The explicit conversion Complex(x) ensures that even real negative inputs are handled correctly: $\sqrt{-1} = i$ rather than throwing a DomainError.

Why this matters for AD

Forward-mode AD (ForwardDiff.jl) computes derivatives by propagating dual numbers through the computation graph. If the computation crosses a branch cut, the derivative is discontinuous and the AD result is meaningless. By enforcing a single, documented branch for all square roots, we ensure that:

The function is smooth everywhere except on the branch cut (the negative real axis for $x$).
For the typical UTD use case (real positive $k$, $L$, and real angles), the arguments to $\sqrt{\cdot}$ are either positive real or have positive real part, staying safely away from the branch cut.
Gradients computed by AD are well-defined and agree with finite differences.

Challenge 4: Grazing-incidence seam aliasing

The problem

The KP terms are periodic in the wedge angle interval, so phi and phi + m*alpha are physically equivalent after wrapping. However, at grazing incidence ($\phi' \approx 0$ or $\phi' \approx \alpha$), naive wrapping into $[0,\alpha)$ can map two equivalent directions to opposite sides of the interval seam ($0 \leftrightarrow \alpha$), causing artificial jumps in intermediate incident/reflected diffraction terms.
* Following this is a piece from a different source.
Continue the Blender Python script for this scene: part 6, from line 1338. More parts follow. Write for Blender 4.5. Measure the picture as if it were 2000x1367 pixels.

The solution: centered relative-angle mapping at grazing

The kernel computes effective angles with an additional grazing-specific rule:

Wrap phi and phip into [0,\alpha).
If phip is within DEFAULT_TRANSITION_TOL of $0$ or $\alpha$, replace (phi, phip) by a centered relative pair:
- phi_eff = wrap_centered(phi - phip, alpha) in $(-\alpha/2,\alpha/2]$
- phip_eff = 0

This removes the seam ambiguity exactly where it matters and preserves continuity of the physically relevant UTD total field across the grazing neighborhood.